= Problem statement =
Report, as a bare number, how many lines hold "from".
━━━━━━━━
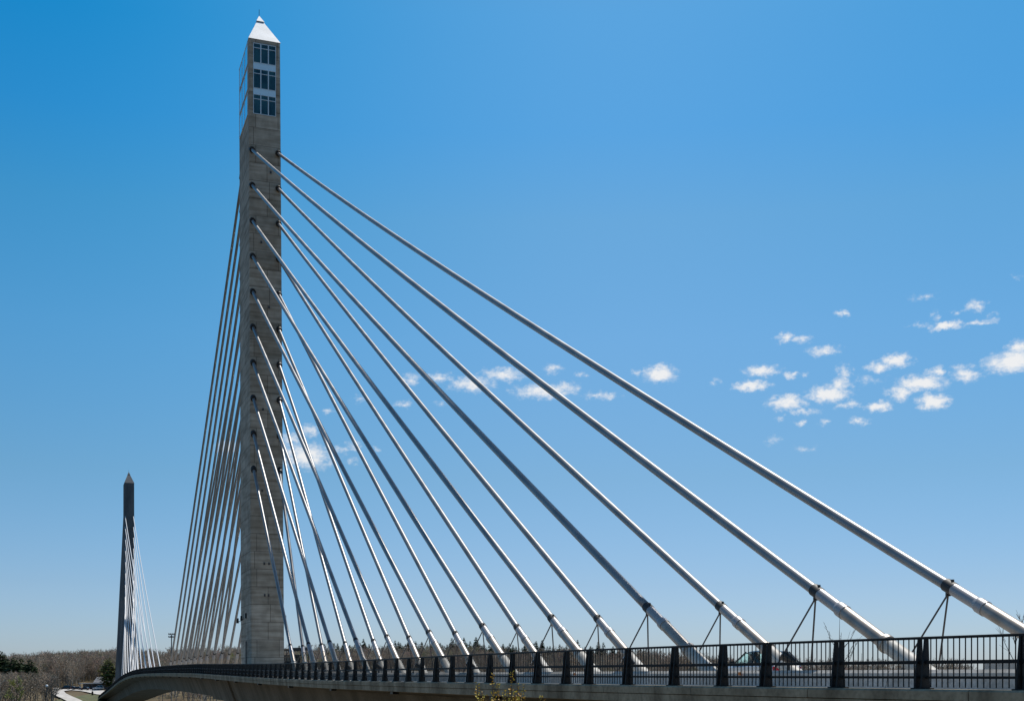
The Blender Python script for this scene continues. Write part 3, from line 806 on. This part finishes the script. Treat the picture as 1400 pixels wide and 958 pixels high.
# evergreens at the left edge
pp = [tree_proto('pine_tree', conifer(330+i, 15, 4.2, True, 1.25), (M['bark'], M['needle']), 'x', 'pine', 'dark pines at the left edge') for i in range(3)]
for i, (px, y, topy, wide, lb) in enumerate([
    (1, 600, 889, 1.0, 'dark pine cut by the left edge of the photo, tallest of the pines there'),
    (20, 560, 897, 1.05, 'broad dark green pine, second from the left edge, above the brown scrub'),
    (29, 570, 899, .9, 'mid green pine standing between two dark pines near the left edge'),
    (41, 540, 900, .95, 'dark green pine left of the gravel road, nearest the open brown wood'),
    (48, 530, 909, .6, 'short narrow dark pine at the right end of the left pine clump'),
    (10, 590, 899, .8, 'dark pine in the gap between the edge pine and the broad pine')]):
    x = at_px(px, y); top = (922-topy)*y/F; plant(pp[i % 3], x, y, (top-H(x,y))/15, lb, wide=wide)
sp = tree_proto('pine_tree', conifer(350, 15, 4.6, True), (M['bark'], M['needle2']), 'sunlit olive green pine standing alone left of the distant tower', 'pine', None)
x = at_px(148, 548); plant(sp, x, 548, ((922-898)*548/F-H(x,548))/15, wide=1.05)
# bare trees of the near scrub, lower left
sc_ = [tree_proto('bare_tree', bare_tree(400+i, 13, 4, .035), (M['bark'], M['twig']), 'leafless brown tree in the scrub at the lower left corner', 'bare tree', 'leafless trees in the lower left scrub') for i in range(3)]
for q in range(34):
    y = rr.uniform(440, 520); px = rr.uniform(-8, 70); x = at_px(px, y); plant(sc_[q % 3], x, y, ((922-rr.uniform(918,932))*y/F - H(x,y))/13.0, None, wide=1.5)
yg = tree_proto('budding_shrub', bare_tree(420, 13, 7, .09), (M['bark'], M['twig2']), 'yellow green budding shrub standing out of the brown scrub at lower left', 'shrub', None)
x = at_px(21, 438); plant(yg, x, 438, .98, wide=1.3)
yg2 = tree_proto('budding_tree', bare_tree(421, 13, 7, .09), (M['bark'], M['twig2']), 'pale green budding tree seen between the cables just left of the near tower', 'tree', None)
x = at_px(324, 640); plant(yg2, x, 640, 1.15, wide=1.3)
yg3 = tree_proto('budding_tree', bare_tree(423, 13, 7, .09), (M['bark'], M['twig2']), 'pale green budding tree just right of the near tower behind the innermost stays', 'tree', None)
x = at_px(420, 640); plant(yg3, x, 640, 1.05, wide=1.1)

# bare saplings beyond the deck on the right
def sapling(name, label, x, y, top, spread, seed, nb):
    r = random.Random(seed); z0 = H(x, y) - .3
    t = thing(name, label, 'sapling', (x, y, z0)); h = top - z0
    b = MB(); tw = MB()
    b.tube([(0,0,0),(.05,.02,h*.4),(-.05,.05,h*.75),(0,0,h)], [.09,.07,.035,.008], 6)
    for k in range(nb):
        f = r.uniform(.45,.97); az = r.uniform(0,6.28); l = spread*(1.15-f)*r.uniform(.8,1.5); p = Vector((0,.03,h*f))
        e = p + Vector((math.cos(az)*l, math.sin(az)*l, l*r.uniform(1.0,2.0))); m_ = p.lerp(e,.5) + Vector((math.cos(az)*.06, math.sin(az)*.06, -.05))
        tw.tube([p, m_, e], [.022,.014,.006], 4)
        for j in range(6):
            q = p.lerp(e, r.uniform(.2,.95)); a2 = az + r.uniform(-1.3,1.3); l2 = l*r.uniform(.2,.45)
            e2 = q + Vector((math.cos(a2)*l2, math.sin(a2)*l2, l2*r.uniform(.5,1.6))); tw.tube([q, e2], [.010,.004], 3)
    b.build('trunk', M['bark'], t); tw.build('twigs', M['bark'], t)
sapling('bare_sapling', 'slender leafless sapling behind the railing below the second nearer stay', at_px(1148,62), 62, 2.8, 2.4, 3, 16)
sapling('bare_sapling', 'thin leafless sapling just left of the taller one behind the railing', at_px(1134,66), 66, 2.3, 2.0, 5, 14)
sapling('bare_sapling', 'leafless sapling with slanting twigs at the far right edge behind railing', at_px(1389,47), 47, 1.85, 3.0, 8, 18)
sapling('bare_sapling', 'low leafless sapling poking above the right end of the far wood', at_px(1178,75), 75, 1.3, 2.0, 9, 10)

# budding shrub in front of the deck, bottom centre
M['bud'] = mat('bud_leaves', (.30,.20,.04), .6, spec=.3, **{'Subsurface Weight': 0.0}); noise_color(M['bud'], (.50,.27,.03), (.72,.60,.10), 14, 3, lo=.4, hi=.6)
M['shoot'] = mat('shoot_bark', (.09,.055,.03), .8)
def bud_shrub(name, label, px, y, tops, seed):
    r = random.Random(seed); x0 = at_px(px, y); z0 = H(x0, y) - .05
    t = thing(name, label, 'shrub', (x0, y, z0))
    st = MB(); lv = MB()
    for (qx, qy) in tops:
        tx = at_px(qx, y) - x0; tz = (922-qy)*y/F - z0; dy = r.uniform(-.25,.25)
        b0 = Vector((r.uniform(-.1,.1)*.6, r.uniform(-.1,.1), 0)); tip = Vector((tx, dy, tz)); mid = b0.lerp(tip,.5) + Vector((r.uniform(-.04,.04), 0, 0)) ; mid.x = b0.x*.4 + tx*.6
        path = [b0, b0.lerp(mid,.5)*1.0, mid, mid.lerp(tip,.55), tip]
        st.tube(path, [.010,.008,.006,.004,.0015], 5)
        for k in range(190):
            f = 1 - r.random()**1.1*.42
            p = path[2].lerp(path[4], max(0,(f-.5)*2)) if f > .5 else path[0].lerp(path[2], f*2)
            if f > .5:
                g = (f-.5)*2; p = path[2].lerp(path[3], g/.55) if g < .55 else path[3].lerp(path[4], (g-.55)/.45)
            az = r.uniform(0,6.28); up_ = r.uniform(.1,1.1); sz = r.uniform(.010,.022)*(1.2 if f < .9 else .9)
            d = Vector((math.cos(az), math.sin(az), up_)).normalized(); n_ = d.cross(Vector((r.uniform(-1,1),r.uniform(-1,1),r.uniform(-1,1)))).normalized(); w = d.cross(n_)*.2
            q = p + d*.006
            lv.add([q, q + d*sz*.5 + n_*sz*.32, q + d*sz + w*sz, q + d*sz*.5 - n_*sz*.32 + w*sz*.6], [(0,1,2),(0,2,3)])
    st.build('stems', M['shoot'], t); lv.build('leaves', M['bud'], t)
bud_shrub('budding_bush', 'golden budding shrub with upright shoots in front of the deck, bottom centre', 684, 8.5,
          [(653,934),(673,921),(681,934),(700,919),(708,936),(717,936),(660,945),(689,944),(695,948),(676,946),(704,946),(664,951),(711,948),(656,952)], 4)
bud_shrub('budding_bush', 'single short golden shoot right of the larger budding shrub', 741, 9.0, [(740,952),(744,957)], 6)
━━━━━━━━
= Problem solution =
2